Quero pensar na minha morte.
Gostava que ela fosse sossegada, no deitar do sol, com o vento a soprar do sul, trazendo-me nos seus odores, os tons de minha casa, da sua terra meio barrenta que desliza pelos longos caminhos até ao mar. Gostava de fechar os olhos, ainda antes de os findar no infinito, e pensar nas árvores que por lá formam uma diáspora das que por aqui se perderam e já partiram. Gostava de sonhar um pouco os animais, deitados a meus pés, fazendo-me uma última companhia. Não quero pessoas perto de mim nesse momento. Nem mesmo as que amo, pois não quero que os minutos sejam inundados de lágrimas sem fundamento, apenas me vou embora, nada mais. Chorar no último segundo de uma vida é dizer que negamos quem parte, perante todo o resto que ficou escrito. As páginas não podem ser agora desfeitas em memórias patéticas, apenas podem ser deliciadas em sentidos tonificantes.
Quando eu morrer, quero que alguns, aqueles que nunca me conheceram, que nunca privaram nas minhas noites de conversas, de pensamentos, aqueles que nunca comeram na mesma mesa em que eu partilhei o fruto do meu pão, aqueles que nem o meu nome pronunciam, esses que apenas me enrolam num manto de pano, transportam-me ao intimo do forno que abrasa o meu corpo e depois levam-me, em cinzas, até minha casa, aquela que só o vento me traz a sua essência, a mesma onde um dia vi que o mundo tinha olhos. E aqueles que nunca presenciaram o meu ultimo suspiro, quero que eles coloquem as pequenas partículas, que se separam como estrelas que cintilam no esplendor do ínfimo lugar do sorriso, junto das árvores que agora repartem o seu lugar com o meu sentir.

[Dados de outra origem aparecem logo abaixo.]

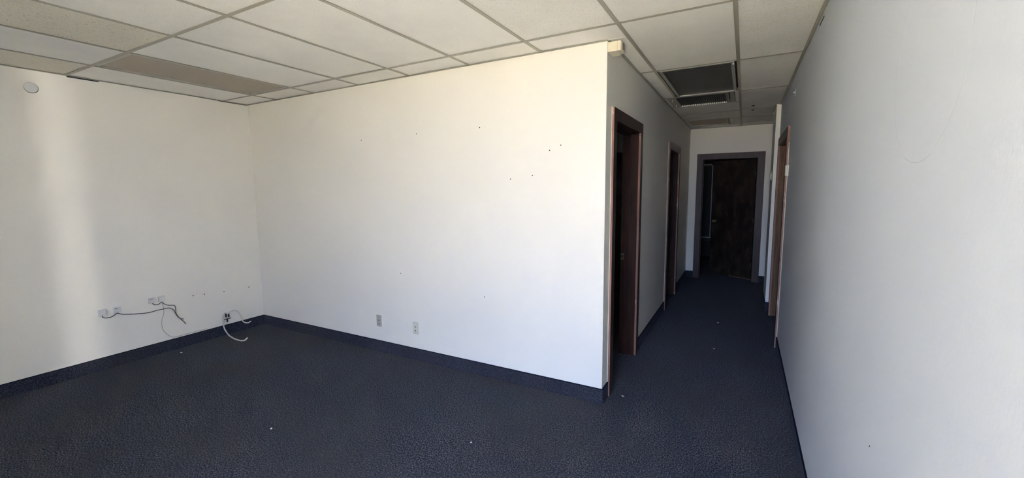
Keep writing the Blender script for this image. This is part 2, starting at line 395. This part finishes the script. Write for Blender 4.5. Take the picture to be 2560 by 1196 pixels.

Quando morrer quero que todos os que me amam, fiquem com esse sentimento no lugar onde o semearam, que não me recordem, mas simplesmente desfrutem o sabor dos momentos que vivemos juntos, dos sorrisos, dos silêncios, das palavras que nunca dissemos mas que soubemos que dissemos, das músicas que escutamos, dos filmes que presenciamos, das bebidas que deixamos por beber. Quero que se juntem todos, que falem de mim e de todos vós, porque quero que se conheçam, que partilhem essa toda vossa sabedoria, a mesma que partilharam comigo e não deixem que ninguém chore, nem mesmo pela simples desculpa de um corpo estar em falta. Eu não parti, eu estou onde sempre estive, sem ter que vos tocar os dedos, toco-vos o íntimo, o horizonte do vosso pensamento, dos vossos lábios quando prenunciam o meu nome, no olhar quando avistam o meu sorriso no sorriso de cada um de vós, na pele quando sentem o arrepio que por ali passa, pela simples brisa que entra como um intruso e sai como um filho consumado.
Chamem os meus inimigos, juntem-nos a vós, escutem-nos apontarem-me os defeitos, os mesmos que nunca perdi, apenas porque morri. Façam uma reflexão do que ouvem, dêem-lhes um abraço por serem verdadeiros, comam o mesmo pão, partilhem com eles o copo daquele vinho que guardei de propósito para situações especiais e digam-lhes que são sábios, porque não perderam a liberdade dos seus corações. Digam-lhes depois o que deixei como pequenas virtudes, perdidas nos desabafos que fazia quando me perdia nos recantos de vossas casas, sentado e perdido em lágrimas, as únicas que se podem derramar, porque todos os corpos vivem. Mostrem-lhes as palavras que coleccionamos juntos, as sonoridades que desvendamos unidos. Comam todo esse festim com a altiva a altruísta fortuna de saberem que no dia seguinte, conhecem-se mais e melhor e que iram continuar a fazer o que fazem melhor, um mundo mais rico e mais feliz, porque o meu já o é, apenas porque sei que entre vós, tive a simples sensação de sentir o que da Vida levo melhor, que afinal nunca deixamos de viver, e que o fim é sempre o princípio de tudo.